Citing Siler v. Johns, 173 Ga. App. 692 ( 327 S.E.2d 810) (1985), Thomas' second and third arguments urge error with the court's finding that she did not exercise due diligence and the corresponding determination that the complaint is barred by the statute of limitation. Thomas argues that the fact that Passenger moved frequently made him a "transient" and her failure to serve him was justified. Nonetheless, unlike in Siler, Thomas does not detail any effort she undertook to serve Passenger in the seven-month gap between service by publication and the date of service.
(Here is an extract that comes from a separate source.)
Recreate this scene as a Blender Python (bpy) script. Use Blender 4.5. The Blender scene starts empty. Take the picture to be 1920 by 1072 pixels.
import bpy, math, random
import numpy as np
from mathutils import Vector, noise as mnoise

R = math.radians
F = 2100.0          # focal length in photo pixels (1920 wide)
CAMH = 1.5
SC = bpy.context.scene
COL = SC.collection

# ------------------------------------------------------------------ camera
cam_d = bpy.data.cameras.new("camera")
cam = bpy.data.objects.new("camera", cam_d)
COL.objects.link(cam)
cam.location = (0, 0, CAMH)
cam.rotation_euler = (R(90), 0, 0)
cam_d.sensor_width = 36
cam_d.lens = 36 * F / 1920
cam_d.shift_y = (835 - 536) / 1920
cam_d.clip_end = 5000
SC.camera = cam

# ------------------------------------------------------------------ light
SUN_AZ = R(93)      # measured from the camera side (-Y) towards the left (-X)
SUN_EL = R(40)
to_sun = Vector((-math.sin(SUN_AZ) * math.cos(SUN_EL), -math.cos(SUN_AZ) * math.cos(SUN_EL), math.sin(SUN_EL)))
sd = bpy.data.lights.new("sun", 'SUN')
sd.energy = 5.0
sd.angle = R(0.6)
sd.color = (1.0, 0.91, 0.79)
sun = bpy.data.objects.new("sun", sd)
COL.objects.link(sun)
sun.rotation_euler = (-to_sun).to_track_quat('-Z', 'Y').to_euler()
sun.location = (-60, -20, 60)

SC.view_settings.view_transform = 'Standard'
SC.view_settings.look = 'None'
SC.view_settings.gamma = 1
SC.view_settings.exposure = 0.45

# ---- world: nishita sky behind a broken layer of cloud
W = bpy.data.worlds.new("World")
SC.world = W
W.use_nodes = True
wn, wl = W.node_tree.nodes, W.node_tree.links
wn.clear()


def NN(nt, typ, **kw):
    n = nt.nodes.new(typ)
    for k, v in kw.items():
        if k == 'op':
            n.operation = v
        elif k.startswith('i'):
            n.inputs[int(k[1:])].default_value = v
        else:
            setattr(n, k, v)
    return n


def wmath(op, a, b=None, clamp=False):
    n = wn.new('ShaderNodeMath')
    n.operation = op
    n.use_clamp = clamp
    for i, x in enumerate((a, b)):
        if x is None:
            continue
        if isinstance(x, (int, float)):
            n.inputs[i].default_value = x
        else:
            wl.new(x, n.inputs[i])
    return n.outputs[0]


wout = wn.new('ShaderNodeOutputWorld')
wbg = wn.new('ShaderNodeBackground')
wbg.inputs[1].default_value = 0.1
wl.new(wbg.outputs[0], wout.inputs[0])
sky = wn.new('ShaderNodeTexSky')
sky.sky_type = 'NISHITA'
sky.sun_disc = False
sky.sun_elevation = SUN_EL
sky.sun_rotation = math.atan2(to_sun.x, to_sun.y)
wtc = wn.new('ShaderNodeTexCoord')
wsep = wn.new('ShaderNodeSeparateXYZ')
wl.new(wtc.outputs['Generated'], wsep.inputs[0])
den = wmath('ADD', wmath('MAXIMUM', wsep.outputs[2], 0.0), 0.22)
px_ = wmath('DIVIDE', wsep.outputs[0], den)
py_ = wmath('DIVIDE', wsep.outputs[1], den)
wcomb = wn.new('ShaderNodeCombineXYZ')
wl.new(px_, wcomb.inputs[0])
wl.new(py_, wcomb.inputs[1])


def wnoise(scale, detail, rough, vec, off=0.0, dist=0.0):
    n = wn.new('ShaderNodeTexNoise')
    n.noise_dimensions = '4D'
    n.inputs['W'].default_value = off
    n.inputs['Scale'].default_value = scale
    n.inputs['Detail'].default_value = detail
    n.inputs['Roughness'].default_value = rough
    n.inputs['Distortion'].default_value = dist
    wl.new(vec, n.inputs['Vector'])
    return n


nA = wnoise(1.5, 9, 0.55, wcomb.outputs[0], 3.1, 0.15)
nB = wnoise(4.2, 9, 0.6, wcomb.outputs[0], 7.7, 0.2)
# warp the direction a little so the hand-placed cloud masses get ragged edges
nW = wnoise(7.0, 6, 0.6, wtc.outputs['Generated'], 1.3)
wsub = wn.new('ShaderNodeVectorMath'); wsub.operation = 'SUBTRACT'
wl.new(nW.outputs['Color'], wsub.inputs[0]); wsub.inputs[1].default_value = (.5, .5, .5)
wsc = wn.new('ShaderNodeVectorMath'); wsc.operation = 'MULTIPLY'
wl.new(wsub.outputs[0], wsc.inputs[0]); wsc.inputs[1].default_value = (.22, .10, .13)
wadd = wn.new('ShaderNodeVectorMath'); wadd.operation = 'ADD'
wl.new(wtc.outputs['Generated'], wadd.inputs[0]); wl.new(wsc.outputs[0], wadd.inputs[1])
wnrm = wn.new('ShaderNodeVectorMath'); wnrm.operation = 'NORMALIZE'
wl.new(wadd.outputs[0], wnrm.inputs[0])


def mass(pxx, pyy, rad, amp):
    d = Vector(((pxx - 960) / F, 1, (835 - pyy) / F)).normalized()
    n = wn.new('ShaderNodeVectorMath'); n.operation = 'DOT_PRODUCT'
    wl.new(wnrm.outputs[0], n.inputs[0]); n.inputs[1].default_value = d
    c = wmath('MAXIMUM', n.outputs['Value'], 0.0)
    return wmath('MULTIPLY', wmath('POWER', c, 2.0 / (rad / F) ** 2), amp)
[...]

"The determination of whether the plaintiff was guilty of laches in failing to exercise due diligence in perfecting service after the running of the statute of limitations is a matter within the trial court's discretion and will not be disturbed on appeal absent abuse." (Citations and punctuation omitted.) Shears v. Harris, 196 Ga. App. 61, 62 ( 395 S.E.2d 300) (1990). Thomas did not carry her burden of showing due diligence, no abuse of discretion appears and the trial court did not err in dismissing the complaint.
Judgment affirmed. Pope, C. J., and Birdsong, P. J., concur.